▸ **Problem to solve**:
Retype each line of the listing below, from the first through the one holding "sc.camera = cam", with no other lines.

____ The input

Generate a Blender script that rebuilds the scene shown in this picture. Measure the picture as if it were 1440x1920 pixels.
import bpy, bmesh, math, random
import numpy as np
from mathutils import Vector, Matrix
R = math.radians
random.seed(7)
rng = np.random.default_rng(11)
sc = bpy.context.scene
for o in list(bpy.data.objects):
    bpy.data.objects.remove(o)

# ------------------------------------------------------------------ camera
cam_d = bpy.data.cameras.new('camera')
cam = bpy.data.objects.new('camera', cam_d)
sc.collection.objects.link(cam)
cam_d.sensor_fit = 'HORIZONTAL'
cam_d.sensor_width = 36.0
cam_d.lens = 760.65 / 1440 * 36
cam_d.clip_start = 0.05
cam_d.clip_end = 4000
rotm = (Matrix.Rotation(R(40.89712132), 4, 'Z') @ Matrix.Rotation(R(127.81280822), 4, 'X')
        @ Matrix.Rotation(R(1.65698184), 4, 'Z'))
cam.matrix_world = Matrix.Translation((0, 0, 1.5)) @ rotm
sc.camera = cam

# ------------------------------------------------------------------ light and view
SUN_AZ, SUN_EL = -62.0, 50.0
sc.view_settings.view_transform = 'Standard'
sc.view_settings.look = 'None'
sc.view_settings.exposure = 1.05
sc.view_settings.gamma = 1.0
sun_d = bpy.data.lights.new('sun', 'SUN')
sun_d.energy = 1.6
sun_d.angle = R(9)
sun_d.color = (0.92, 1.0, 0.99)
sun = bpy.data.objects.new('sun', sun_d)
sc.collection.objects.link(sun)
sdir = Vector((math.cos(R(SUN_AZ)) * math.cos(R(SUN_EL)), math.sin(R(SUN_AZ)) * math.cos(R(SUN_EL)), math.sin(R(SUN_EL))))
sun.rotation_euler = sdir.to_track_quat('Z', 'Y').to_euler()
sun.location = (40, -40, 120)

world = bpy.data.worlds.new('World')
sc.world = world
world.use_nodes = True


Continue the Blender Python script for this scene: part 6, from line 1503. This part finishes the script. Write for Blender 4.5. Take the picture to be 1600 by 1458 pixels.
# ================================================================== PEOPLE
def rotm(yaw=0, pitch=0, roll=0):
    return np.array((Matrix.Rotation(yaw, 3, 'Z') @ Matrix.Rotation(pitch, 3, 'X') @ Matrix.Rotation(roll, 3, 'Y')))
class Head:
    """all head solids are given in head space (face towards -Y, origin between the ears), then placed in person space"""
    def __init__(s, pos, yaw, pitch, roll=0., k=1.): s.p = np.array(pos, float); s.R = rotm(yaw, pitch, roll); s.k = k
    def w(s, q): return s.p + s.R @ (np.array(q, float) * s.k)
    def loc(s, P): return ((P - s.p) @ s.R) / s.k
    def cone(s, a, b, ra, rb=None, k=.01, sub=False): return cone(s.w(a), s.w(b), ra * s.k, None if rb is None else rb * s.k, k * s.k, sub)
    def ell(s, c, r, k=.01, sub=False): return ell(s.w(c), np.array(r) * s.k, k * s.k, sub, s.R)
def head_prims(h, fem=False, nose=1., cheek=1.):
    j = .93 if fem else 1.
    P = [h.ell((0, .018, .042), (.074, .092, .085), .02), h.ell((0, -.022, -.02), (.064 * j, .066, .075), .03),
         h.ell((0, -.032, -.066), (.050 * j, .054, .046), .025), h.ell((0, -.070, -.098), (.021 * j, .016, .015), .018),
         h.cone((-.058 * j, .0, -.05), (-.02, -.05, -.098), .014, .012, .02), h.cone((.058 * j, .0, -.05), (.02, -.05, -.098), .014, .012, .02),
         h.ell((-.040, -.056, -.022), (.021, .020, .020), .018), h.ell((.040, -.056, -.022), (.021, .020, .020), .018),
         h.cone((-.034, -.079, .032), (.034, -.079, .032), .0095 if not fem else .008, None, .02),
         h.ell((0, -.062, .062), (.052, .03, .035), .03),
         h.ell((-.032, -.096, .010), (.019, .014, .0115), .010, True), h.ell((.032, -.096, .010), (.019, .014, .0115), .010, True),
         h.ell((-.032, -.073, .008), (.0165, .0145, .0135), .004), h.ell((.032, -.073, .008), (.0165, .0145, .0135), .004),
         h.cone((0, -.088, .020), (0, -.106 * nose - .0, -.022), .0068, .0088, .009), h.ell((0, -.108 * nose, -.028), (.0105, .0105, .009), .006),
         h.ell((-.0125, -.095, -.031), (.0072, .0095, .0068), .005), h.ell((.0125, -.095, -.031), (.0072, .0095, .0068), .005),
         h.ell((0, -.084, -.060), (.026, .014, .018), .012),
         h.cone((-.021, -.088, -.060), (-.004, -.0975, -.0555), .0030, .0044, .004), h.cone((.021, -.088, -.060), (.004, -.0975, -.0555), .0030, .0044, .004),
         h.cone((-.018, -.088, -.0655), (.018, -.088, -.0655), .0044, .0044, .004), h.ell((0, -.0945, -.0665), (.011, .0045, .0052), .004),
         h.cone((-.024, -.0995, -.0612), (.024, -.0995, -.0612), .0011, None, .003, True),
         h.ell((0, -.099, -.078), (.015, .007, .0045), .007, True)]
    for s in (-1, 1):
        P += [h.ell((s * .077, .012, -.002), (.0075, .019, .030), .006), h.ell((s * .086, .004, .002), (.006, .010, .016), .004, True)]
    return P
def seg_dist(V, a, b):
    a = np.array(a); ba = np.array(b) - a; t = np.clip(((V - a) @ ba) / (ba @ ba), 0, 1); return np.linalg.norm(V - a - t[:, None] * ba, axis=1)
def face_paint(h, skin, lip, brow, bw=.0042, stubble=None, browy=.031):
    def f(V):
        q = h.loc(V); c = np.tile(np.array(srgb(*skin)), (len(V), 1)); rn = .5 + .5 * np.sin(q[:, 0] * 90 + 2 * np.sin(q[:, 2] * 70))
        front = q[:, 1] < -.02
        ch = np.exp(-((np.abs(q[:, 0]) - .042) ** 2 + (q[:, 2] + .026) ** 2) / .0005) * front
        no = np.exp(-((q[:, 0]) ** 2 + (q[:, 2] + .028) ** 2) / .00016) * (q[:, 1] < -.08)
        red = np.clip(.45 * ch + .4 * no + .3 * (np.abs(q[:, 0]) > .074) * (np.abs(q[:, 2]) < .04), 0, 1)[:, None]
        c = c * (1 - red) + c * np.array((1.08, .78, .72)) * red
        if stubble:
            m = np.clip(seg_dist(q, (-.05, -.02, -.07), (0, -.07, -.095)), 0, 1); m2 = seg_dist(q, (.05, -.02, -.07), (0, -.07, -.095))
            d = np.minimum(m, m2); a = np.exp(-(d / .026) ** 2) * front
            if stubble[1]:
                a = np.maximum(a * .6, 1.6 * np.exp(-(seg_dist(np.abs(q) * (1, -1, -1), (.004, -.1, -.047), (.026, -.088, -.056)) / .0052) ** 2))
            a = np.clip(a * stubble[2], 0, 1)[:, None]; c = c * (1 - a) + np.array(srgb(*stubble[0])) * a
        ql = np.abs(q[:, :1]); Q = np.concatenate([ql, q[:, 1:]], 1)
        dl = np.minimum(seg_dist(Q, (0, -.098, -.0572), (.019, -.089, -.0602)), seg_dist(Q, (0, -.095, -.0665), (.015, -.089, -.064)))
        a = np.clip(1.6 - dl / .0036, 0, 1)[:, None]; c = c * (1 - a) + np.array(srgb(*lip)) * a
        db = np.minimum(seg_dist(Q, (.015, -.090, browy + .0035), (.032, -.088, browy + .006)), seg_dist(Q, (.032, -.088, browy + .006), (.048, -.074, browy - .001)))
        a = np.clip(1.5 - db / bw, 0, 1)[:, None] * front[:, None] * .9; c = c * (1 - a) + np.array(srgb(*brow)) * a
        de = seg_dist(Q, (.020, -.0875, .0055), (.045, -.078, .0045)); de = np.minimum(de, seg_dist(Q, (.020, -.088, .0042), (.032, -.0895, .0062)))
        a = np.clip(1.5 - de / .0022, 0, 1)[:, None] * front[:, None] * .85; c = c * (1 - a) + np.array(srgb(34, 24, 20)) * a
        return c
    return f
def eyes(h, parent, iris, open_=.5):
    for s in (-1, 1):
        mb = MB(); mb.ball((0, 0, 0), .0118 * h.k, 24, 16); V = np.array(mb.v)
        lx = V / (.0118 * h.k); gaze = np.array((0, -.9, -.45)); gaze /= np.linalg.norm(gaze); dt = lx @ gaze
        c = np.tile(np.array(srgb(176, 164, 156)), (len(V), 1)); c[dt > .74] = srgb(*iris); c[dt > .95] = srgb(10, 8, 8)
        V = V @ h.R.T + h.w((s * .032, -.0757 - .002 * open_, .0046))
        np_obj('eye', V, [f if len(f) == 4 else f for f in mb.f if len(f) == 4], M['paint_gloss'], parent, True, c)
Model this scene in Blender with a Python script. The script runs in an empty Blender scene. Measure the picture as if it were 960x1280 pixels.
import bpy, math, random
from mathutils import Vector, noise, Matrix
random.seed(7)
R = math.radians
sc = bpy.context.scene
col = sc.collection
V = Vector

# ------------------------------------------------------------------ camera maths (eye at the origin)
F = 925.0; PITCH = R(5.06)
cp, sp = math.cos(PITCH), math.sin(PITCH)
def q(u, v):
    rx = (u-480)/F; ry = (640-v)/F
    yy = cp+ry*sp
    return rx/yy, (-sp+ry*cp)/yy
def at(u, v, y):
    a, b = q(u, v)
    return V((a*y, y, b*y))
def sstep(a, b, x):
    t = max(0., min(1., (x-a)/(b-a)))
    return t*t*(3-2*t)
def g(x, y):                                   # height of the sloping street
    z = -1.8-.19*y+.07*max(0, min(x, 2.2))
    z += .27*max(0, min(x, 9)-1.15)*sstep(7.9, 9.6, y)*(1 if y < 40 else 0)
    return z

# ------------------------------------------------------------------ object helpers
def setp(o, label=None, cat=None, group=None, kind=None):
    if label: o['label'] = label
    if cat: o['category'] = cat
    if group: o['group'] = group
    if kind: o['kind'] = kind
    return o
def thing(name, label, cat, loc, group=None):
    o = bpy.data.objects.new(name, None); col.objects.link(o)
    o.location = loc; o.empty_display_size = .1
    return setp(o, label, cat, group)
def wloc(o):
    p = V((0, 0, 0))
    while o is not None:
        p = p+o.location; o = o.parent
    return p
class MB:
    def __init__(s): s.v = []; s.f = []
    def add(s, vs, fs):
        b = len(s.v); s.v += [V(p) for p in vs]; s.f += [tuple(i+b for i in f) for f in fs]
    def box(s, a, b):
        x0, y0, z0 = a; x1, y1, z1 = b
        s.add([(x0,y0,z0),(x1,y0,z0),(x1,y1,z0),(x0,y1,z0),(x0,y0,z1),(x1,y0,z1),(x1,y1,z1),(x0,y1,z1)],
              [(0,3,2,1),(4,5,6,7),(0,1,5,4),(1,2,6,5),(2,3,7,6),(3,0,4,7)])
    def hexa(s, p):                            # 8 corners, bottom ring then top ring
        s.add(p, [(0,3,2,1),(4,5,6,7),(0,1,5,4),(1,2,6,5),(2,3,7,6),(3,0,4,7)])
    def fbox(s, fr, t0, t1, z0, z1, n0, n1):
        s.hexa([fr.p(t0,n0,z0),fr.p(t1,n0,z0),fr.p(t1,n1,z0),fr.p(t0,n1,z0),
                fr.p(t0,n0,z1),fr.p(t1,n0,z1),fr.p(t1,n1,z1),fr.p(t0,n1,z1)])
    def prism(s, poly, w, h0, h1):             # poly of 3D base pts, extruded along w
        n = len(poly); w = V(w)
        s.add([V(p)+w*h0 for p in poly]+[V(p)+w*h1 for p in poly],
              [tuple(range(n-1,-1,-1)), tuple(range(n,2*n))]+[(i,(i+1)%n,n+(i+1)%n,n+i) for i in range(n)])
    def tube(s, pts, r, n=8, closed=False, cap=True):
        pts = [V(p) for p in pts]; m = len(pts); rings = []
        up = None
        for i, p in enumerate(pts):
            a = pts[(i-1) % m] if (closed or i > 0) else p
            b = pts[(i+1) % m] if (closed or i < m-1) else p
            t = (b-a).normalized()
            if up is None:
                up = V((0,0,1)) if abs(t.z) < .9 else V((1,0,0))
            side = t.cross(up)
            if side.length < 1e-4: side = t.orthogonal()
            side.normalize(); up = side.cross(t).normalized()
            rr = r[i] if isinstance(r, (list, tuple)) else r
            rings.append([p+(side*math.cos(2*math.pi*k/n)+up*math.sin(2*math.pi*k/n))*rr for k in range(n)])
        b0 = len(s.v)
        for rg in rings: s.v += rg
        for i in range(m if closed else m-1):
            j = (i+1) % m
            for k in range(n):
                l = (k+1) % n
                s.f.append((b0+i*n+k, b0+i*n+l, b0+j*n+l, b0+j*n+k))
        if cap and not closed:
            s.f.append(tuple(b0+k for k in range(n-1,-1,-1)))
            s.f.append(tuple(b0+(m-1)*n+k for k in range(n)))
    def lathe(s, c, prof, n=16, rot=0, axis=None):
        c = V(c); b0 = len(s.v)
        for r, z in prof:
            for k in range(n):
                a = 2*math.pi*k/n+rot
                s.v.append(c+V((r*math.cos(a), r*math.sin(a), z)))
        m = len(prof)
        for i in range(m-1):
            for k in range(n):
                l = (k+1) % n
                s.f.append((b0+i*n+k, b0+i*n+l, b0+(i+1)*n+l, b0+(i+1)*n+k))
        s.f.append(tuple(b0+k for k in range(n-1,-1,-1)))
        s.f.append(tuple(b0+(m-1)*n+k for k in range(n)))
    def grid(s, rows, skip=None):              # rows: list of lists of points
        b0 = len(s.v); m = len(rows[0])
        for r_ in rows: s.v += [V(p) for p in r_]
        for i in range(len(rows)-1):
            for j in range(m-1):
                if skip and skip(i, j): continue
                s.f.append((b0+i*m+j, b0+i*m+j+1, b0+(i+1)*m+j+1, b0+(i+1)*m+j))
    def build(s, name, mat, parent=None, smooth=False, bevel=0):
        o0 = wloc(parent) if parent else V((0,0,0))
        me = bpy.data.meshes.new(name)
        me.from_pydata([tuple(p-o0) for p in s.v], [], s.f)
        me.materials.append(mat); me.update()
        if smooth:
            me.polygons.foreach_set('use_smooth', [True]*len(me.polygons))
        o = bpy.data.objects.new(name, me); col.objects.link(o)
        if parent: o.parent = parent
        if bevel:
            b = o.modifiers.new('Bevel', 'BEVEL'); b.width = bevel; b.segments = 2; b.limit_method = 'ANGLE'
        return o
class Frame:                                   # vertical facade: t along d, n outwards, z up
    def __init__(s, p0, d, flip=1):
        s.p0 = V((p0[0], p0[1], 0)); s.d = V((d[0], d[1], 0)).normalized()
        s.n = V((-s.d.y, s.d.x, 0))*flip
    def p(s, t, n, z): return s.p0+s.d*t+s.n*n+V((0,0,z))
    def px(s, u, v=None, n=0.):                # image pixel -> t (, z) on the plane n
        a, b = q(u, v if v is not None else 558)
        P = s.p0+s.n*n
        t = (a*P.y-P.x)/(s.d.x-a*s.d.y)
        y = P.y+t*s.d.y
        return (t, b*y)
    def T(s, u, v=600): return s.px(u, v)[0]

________

▸ **Task answer**:
Generate a Blender script that rebuilds the scene shown in this picture. Measure the picture as if it were 1440x1920 pixels.
import bpy, bmesh, math, random
import numpy as np
from mathutils import Vector, Matrix
R = math.radians
random.seed(7)
rng = np.random.default_rng(11)
sc = bpy.context.scene
for o in list(bpy.data.objects):
    bpy.data.objects.remove(o)

# ------------------------------------------------------------------ camera
cam_d = bpy.data.cameras.new('camera')
cam = bpy.data.objects.new('camera', cam_d)
sc.collection.objects.link(cam)
cam_d.sensor_fit = 'HORIZONTAL'
cam_d.sensor_width = 36.0
cam_d.lens = 760.65 / 1440 * 36
cam_d.clip_start = 0.05
cam_d.clip_end = 4000
rotm = (Matrix.Rotation(R(40.89712132), 4, 'Z') @ Matrix.Rotation(R(127.81280822), 4, 'X')
        @ Matrix.Rotation(R(1.65698184), 4, 'Z'))
cam.matrix_world = Matrix.Translation((0, 0, 1.5)) @ rotm
sc.camera = cam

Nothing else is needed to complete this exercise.